The fund granted domestic equity portfolio mandates to seven fund management companies (FMCs) and one securities firm on Christmas Eve.

The FMCs comprised four local firms – Dacheng, Guangfa, China Universal and Yinhua – and three joint-ventures, namely Fullgoal, ICBC Credit Suisse and HFT. Citic Securities, owner of China’s largest FMC, China Asset Management Company, bagged the other domestic mandate.

The choices of these firms came as little surprise, says Francois Guilloux, director of regional sales for Z-Ben Advisors. He notes that every FMC on the NCSSF’s list sits in the top third of industry rankings and all had provided solid returns in flagship equity funds over the past two years.

“While good news and a brand-burnisher for each of the successful FMCs, these selections were as unsurprising as night following day,” says Guilloux.

NCSSF employs the top 30-40% of firms to run mandates; and domestic equities will, over the long term, come to comprise the second or third-largest portion of the portfolio, behind fixed-income products, infrastructure and other trusts.

But Z-Ben considers the awarding of these mandates to be little more than deck-clearing before the overseas action begins.

For the past three years, NCSSF chairman Dai Xianglong has openly outlined two of his key goals for the fund: $300 billion in assets by 2015 (the fund’s AUM stands at $116 billion at present) and a “significantly higher” proportion of those assets invested outside China.

Guilloux notes that while more or less on track to achieve his first goal, the second ambition has lately seemed more of a hope than an expectation.

“Stymied once by the global market meltdown and once again by inescapably good prices in domestic infrastructure trusts, Dai now appears to have a clear path between his fund and the world’s markets,” he says. “His first step, we predict, will be a public RFI/RFP round for a number of equity-based global fund-of-funds mandates.”

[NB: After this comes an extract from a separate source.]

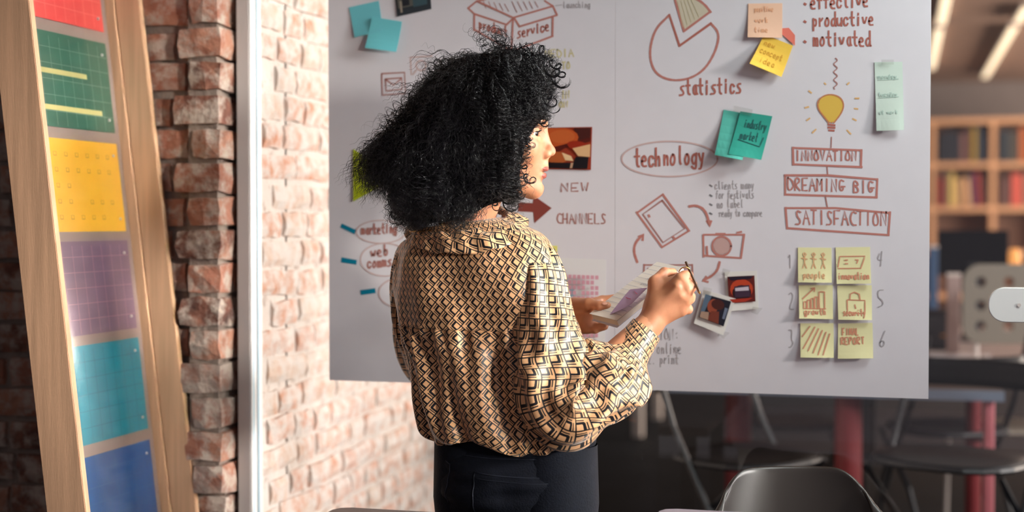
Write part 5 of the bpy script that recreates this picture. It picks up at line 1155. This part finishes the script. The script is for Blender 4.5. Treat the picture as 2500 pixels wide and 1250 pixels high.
s_side = lambda P: ((P[:, 1] < HY+.03)).astype(float)*(P[:, 0] < fx(1240))+.02
s_back = lambda P: (P[:, 0] < fx(1235)).astype(float)+.12
s_all = lambda P: np.ones(len(P))
s_low = lambda P: (P[:, 2] < fz(430)).astype(float)
s_top = lambda P: (P[:, 2] > fz(260)).astype(float)
for nm, (v_, q_) in (('wavy_locks', locks(1500, 5, 46, .0028, (.0012, .0032), .00040, 1, s_back, .003, lift=.10, wavy=3.4)),
                     ('back_locks', locks(900, 6, 46, .0030, (.0018, .0042), .00045, 2, s_side, .0022, lift=.13, wavy=3.0, tight=.6)),
                     ('front_curls', locks(1150, 4, 66, .0021, (.005, .0105), .0007, 3, s_front, .0008, lift=.4, wavy=.55, tight=.3)),
                     ('lower_curls', locks(520, 5, 50, .0025, (.004, .009), .00055, 4, s_low, .0014, lift=.3, wavy=1.0, tight=.5)),
                     ('flyaway_hair', locks(420, 2, 40, .0026, (.003, .010), .00020, 5, s_all, .004, lift=1.0, wavy=1.6)),
                     ('top_curls', locks(200, 5, 44, .0022, (.004, .008), .0005, 6, s_top, .0015, lift=.5, wavy=.9, tight=.5))):
    pk(nm, fastmesh(v_, q_), hm, par=hair)

# ringlets placed one by one round the face and at the front of the hair
def ringlet(path, r0, r1, turns, thick, strands, seed, name='ringlet'):
    rr = random.Random(seed); b = bmesh.new(); P = smoothpath([L3(*p) for p in path], 10); n = len(P); N = 40*max(1, int(turns))+20
    for s_ in range(strands):
        ph_ = rr.uniform(-.5, .5); off = Vector((rr.uniform(-1, 1), rr.uniform(-1, 1), rr.uniform(-1, 1)))*.0015; pts = []
        for k in range(N):
            t = k/(N-1); q = t*(n-1); i = min(int(q), n-2); p = P[i].lerp(P[i+1], q-i); tg = (P[i+1]-P[i]).normalized()
            a = Vector((1, 0, 0)); c = Vector((0, .25, 1)); an = 6.283*turns*t+ph_; R = (r0+(r1-r0)*t)*min(1, t*6+.1)*U
            pts.append(p+off+(a*math.cos(an)+c*math.sin(an))*R+Vector((0, -.006*t, 0)))
        btube(b, pts, [thick*(1.1-.8*(k/(N-1))**3) for k in range(N)], 4)
    pk(name, b, hm, par=hair)
nd = D0-.075
for k, a_ in enumerate([
    ([(1330, 165, nd), (1352, 180, nd), (1372, 200, nd)], 6, 20, 2, .0009, 7), ([(1345, 150, nd), (1366, 172, nd), (1368, 205, nd)], 8, 14, 3, .0008, 5),
    ([(1325, 225, nd), (1342, 245, nd), (1350, 262, nd)], 6, 17, 3, .0009, 8), ([(1300, 140, nd), (1318, 122, nd), (1338, 130, nd)], 5, 14, 2, .0008, 6),
    ([(1290, 280, nd), (1318, 292, nd), (1330, 300, nd)], 6, 10, 3, .0008, 5), ([(1285, 265, nd), (1312, 270, nd), (1334, 285, nd)], 6, 11, 3, .0008, 6),
    ([(1275, 330, nd), (1290, 345, nd), (1300, 360, nd)], 4, 9, 2.4, .0007, 4), ([(1262, 385, nd+.012), (1276, 402, nd+.012), (1284, 420, nd+.012)], 5, 9, 3, .0007, 4),
    ([(1262, 425, nd+.012), (1284, 432, nd+.012), (1304, 446, nd+.014)], 4, 12, 2.6, .0009, 4), ([(1250, 445, nd+.005), (1270, 448, nd+.008), (1296, 440, nd+.012)], 4, 8, 3, .0008, 4),
    ([(1215, 455, nd), (1236, 480, nd), (1248, 500, nd)], 8, 18, 3, .0006, 9), ([(1195, 460, nd), (1205, 490, nd), (1212, 508, nd)], 6, 8, 3, .0007, 5),
    ([(1240, 440, nd), (1262, 466, nd), (1272, 478, nd)], 6, 9, 3, .0007, 5), ([(1235, 190, nd-.03), (1262, 150, nd-.03), (1255, 125, nd-.02)], 7, 12, 3, .0008, 6),
    ([(1290, 215, nd-.01), (1310, 235, nd-.01), (1300, 262, nd-.01)], 7, 12, 3, .0008, 6), ([(1270, 300, nd-.01), (1285, 320, nd-.01), (1280, 345, nd-.01)], 6, 10, 3, .0008, 6),
    ([(950, 430, D0), (918, 446, D0), (905, 430, D0)], 6, 13, 2.5, .0006, 4), ([(985, 500, D0-.03), (965, 520, D0-.03), (962, 536, D0-.03)], 7, 12, 3, .0006, 5)]):
    ringlet(*a_, 100+k)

NCSSF is seen as a role model for China’s asset management industry. When global markets crashed, it showed the country’s institutional investors how to hide at home. When the government then elected to support domestic asset values through infrastructure investment, the fund worked with trust companies to create investor-friendly infrastructure products and backed its interest with one of China’s largest wallets.

“Now, as cross-border investment opportunities become both more numerous and a more significant proportion of many institutional investors’ near-term purchasing plans,” says Guilloux, “NCSSF has a chance to show them a safe and rewarding route to global exposure: fund of funds [FoFs].”

Z-Ben predicts that NCSSF is likely to issue a small but well thought-through range of RFI/RFP proposals before Chinese New Year, calling for low-risk strategies in a handful of developed markets – two each in the US, Europe and three or four in Asia – plus one or two specialised emerging markets mandates.

“Regardless of the screening process used, expect the winners to be among the largest and most experienced FoF managers available, with strong odds of two or more existing fund mandate managers winning a second bite at the cherry,” adds Guilloux.